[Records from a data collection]

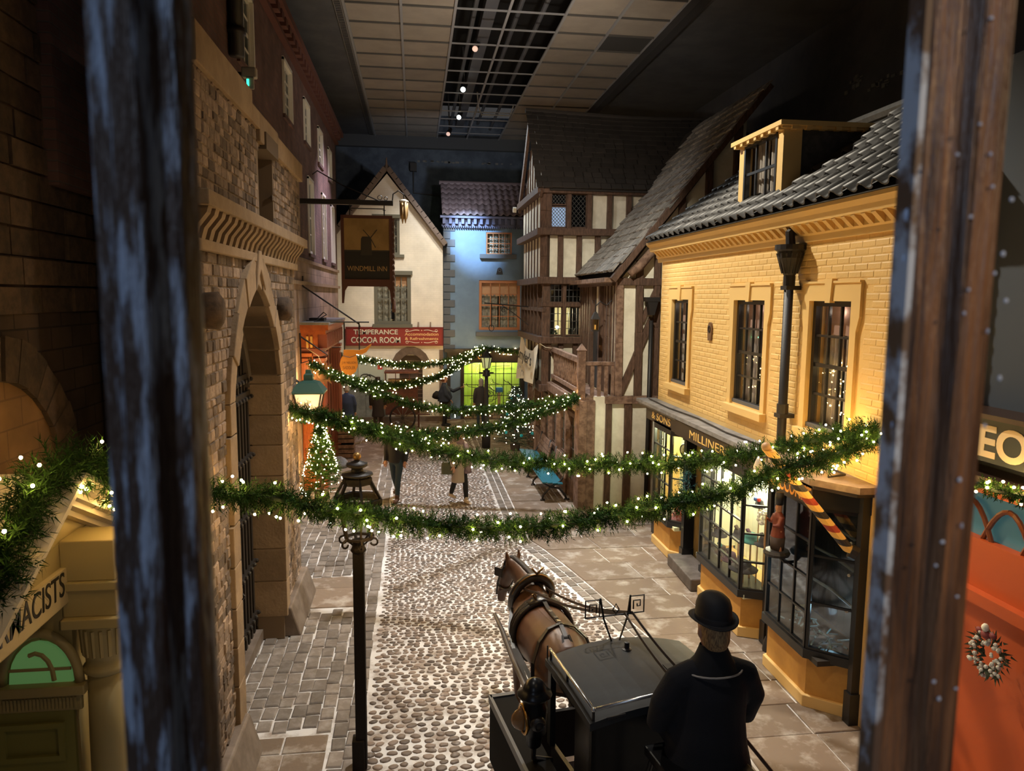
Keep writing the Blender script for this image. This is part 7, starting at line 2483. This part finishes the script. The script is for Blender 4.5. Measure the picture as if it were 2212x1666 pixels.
MB().tube([HL(.21 * math.cos(a), .60 - .16 * math.sin(a) - .0, 1.28 + .29 * math.sin(a)) for a in [i * pi / 12 for i in range(25)]], .052, 8).build('collar', lth, hn, True)
MB().tube([HL(.235 * math.cos(a), .56 - .16 * math.sin(a), 1.29 + .32 * math.sin(a)) for a in [-.9 + i * .25 for i in range(20)]], .010, 6).tube([HL(-.0, .39, 1.62), HL(-.06, .37, 1.69)], .012, 6).tube([HL(.0, .39, 1.62), HL(.06, .37, 1.69)], .012, 6).build('hames', brs, hn, True)
pd = MB()
for dy in (-.05, 0, .05):
    pd.tube(girth(.18 + dy, 1.10, .31, .325, -60, 240), .026, 6)
pd.loft([(HL(-.15, .18, 1.40), .07, .02), (HL(0, .18, 1.45), .09, .025), (HL(.15, .18, 1.40), .07, .02)], 8, True, (0, 1, 0))
pd.build('saddle_pad', lth, hn, True)
tr = MB()
for sx in (-1, 1):
    tr.tube([HL(sx * .07, .16, 1.45), HL(sx * .075, .16, 1.52), HL(sx * .11, .16, 1.50), HL(sx * .08, .16, 1.45)], .01, 5)
tr.build('rein_rings', brs, hn)
st = MB()


def strap(pts, w_=.032):
    mb = MB()
    for a, b in zip(pts[:-1], pts[1:]):
        e = (b - a).normalized() * .006
        mb.beam(a - e, b + e, w_, .012)
    mb.build('strap', lth, hn)


strap([HL(0, .15, 1.445), HL(0, -.05, 1.425), HL(0, -.25, 1.435), HL(0, -.45, 1.452), HL(0, -.62, 1.40), HL(0, -.76, 1.28)], .04)
for sx in (-1, 1):
    strap([HL(sx * a, b, c) for a, b, c in ((0, -.45, 1.455), (.13, -.48, 1.425), (.23, -.53, 1.33), (.30, -.58, 1.16), (.305, -.6, .98))])
    strap([HL(sx * a, b, c) for a, b, c in ((.305, -.60, .98), (.31, -.3, 1.0), (.32, 0, 1.02), (.33, .15, 1.03))], .04)
    strap([HL(sx * a, b, c) for a, b, c in ((.0, -.86, .95), (.18, -.80, .97), (.29, -.66, .98), (.305, -.6, .98))], .045)
    strap([HL(sx * a, b, c) for a, b, c in ((.03, -.62, 1.41), (.05, -.72, 1.34), (.02, -.80, 1.24))], .02)
    strap([HL(sx * a - .12 - .3 * (b - .99), b, c) for a, b, c in ((.09, .99, 1.50), (.10, 1.06, 1.40), (.09, 1.14, 1.26), (.07, 1.2, 1.10))], .02)
    strap([HL(sx * a, b, c) for a, b, c in ((.24, .5, 1.22), (.31, .3, 1.1), (.34, .0, 1.02), (.36, -.5, 1.0), (.38, -.95, 1.0))], .035)
br_ = MB()
br_.tube([HL(-.115 + .098 * math.cos(a), 1.0 + .03 * math.sin(a), 1.50 + .10 * math.sin(a)) for a in [i * pi / 8 for i in range(9)]], .012, 5)
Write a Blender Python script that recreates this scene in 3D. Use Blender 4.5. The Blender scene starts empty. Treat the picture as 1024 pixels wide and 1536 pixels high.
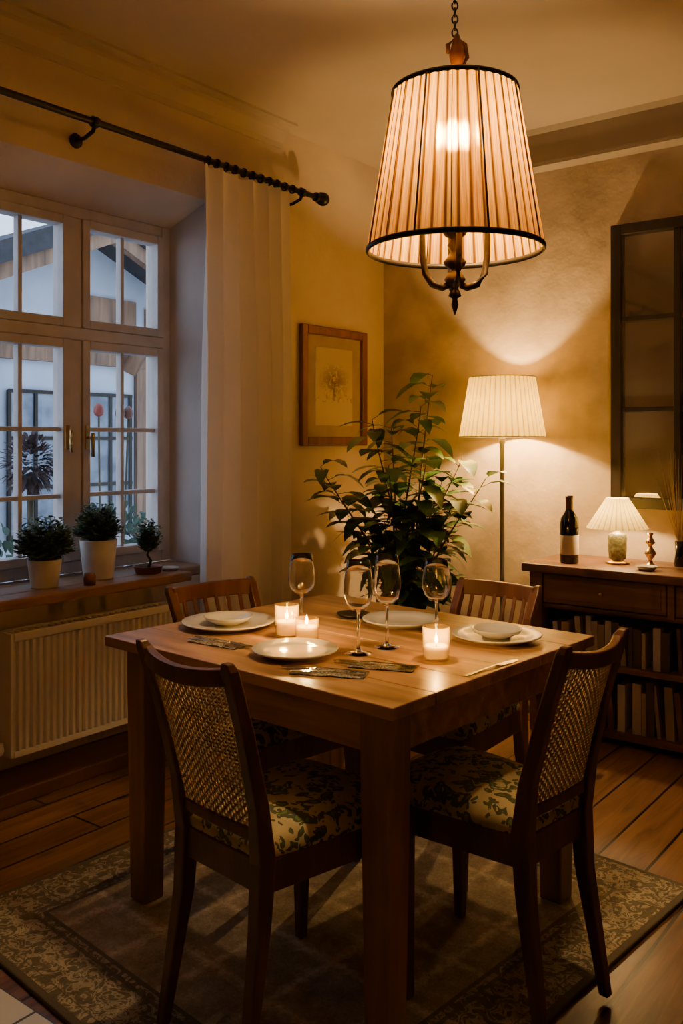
import bpy, math, random
from mathutils import Vector, Matrix
random.seed(7)
scene = bpy.context.scene
COL = scene.collection
sin, cos, pi = math.sin, math.cos, math.pi

# ---------------------------------------------------------------- materials
def new_mat(name):
    m = bpy.data.materials.new(name); m.use_nodes = True
    nt = m.node_tree; nt.nodes.clear()
    out = nt.nodes.new('ShaderNodeOutputMaterial')
    return m, nt, out
def N(nt, t, **kw):
    n = nt.nodes.new(t)
    for k, v in kw.items():
        if k in n.inputs.keys(): n.inputs[k].default_value = v
        else: setattr(n, k, v)
    return n
def L(nt, a, b): nt.links.new(a, b)
def c4(c): return (c[0], c[1], c[2], 1)
def ramp(nt, stops, interp='LINEAR'):
    r = nt.nodes.new('ShaderNodeValToRGB'); r.color_ramp.interpolation = interp
    e = r.color_ramp.elements
    e[0].position, e[0].color = stops[0][0], c4(stops[0][1])
    e[1].position, e[1].color = stops[-1][0], c4(stops[-1][1])
    for p, c in stops[1:-1]:
        x = e.new(p); x.color = c4(c)
    return r
def coords(nt, scale=(1,1,1), rot=(0,0,0)):
    tc = N(nt, 'ShaderNodeTexCoord'); mp = N(nt, 'ShaderNodeMapping')
    mp.inputs['Scale'].default_value = scale; mp.inputs['Rotation'].default_value = rot
    L(nt, tc.outputs['Object'], mp.inputs['Vector'])
    return mp.outputs['Vector']
def simple(name, col, rough=.5, metal=0, col2=None, nscale=8, bump=0, bscale=60, **kw):
    m, nt, out = new_mat(name)
    p = N(nt, 'ShaderNodeBsdfPrincipled')
    p.inputs['Roughness'].default_value = rough; p.inputs['Metallic'].default_value = metal
    for k, v in kw.items(): p.inputs[k.replace('_', ' ')].default_value = v
    v = coords(nt)
    n = N(nt, 'ShaderNodeTexNoise', Scale=nscale, Detail=4.0); L(nt, v, n.inputs['Vector'])
    c2 = col2 or tuple(x*.82 for x in col)
    r = ramp(nt, [(.35, c2), (.65, col)]); L(nt, n.outputs['Fac'], r.inputs['Fac'])
    L(nt, r.outputs['Color'], p.inputs['Base Color'])
    if bump:
        b = N(nt, 'ShaderNodeTexNoise', Scale=bscale, Detail=6.0); L(nt, v, b.inputs['Vector'])
        bp = N(nt, 'ShaderNodeBump', Strength=bump, Distance=.01); L(nt, b.outputs['Fac'], bp.inputs['Height'])
        L(nt, bp.outputs['Normal'], p.inputs['Normal'])
    L(nt, p.outputs[0], out.inputs[0]); return m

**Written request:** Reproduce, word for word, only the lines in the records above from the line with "Write a Blender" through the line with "sin, cos, pi = math.sin, math.cos, math.pi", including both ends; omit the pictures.

**Solution to this exercise:**
Write a Blender Python script that recreates this scene in 3D. Use Blender 4.5. The Blender scene starts empty. Treat the picture as 1024 pixels wide and 1536 pixels high.
import bpy, math, random
from mathutils import Vector, Matrix
random.seed(7)
scene = bpy.context.scene
COL = scene.collection
sin, cos, pi = math.sin, math.cos, math.pi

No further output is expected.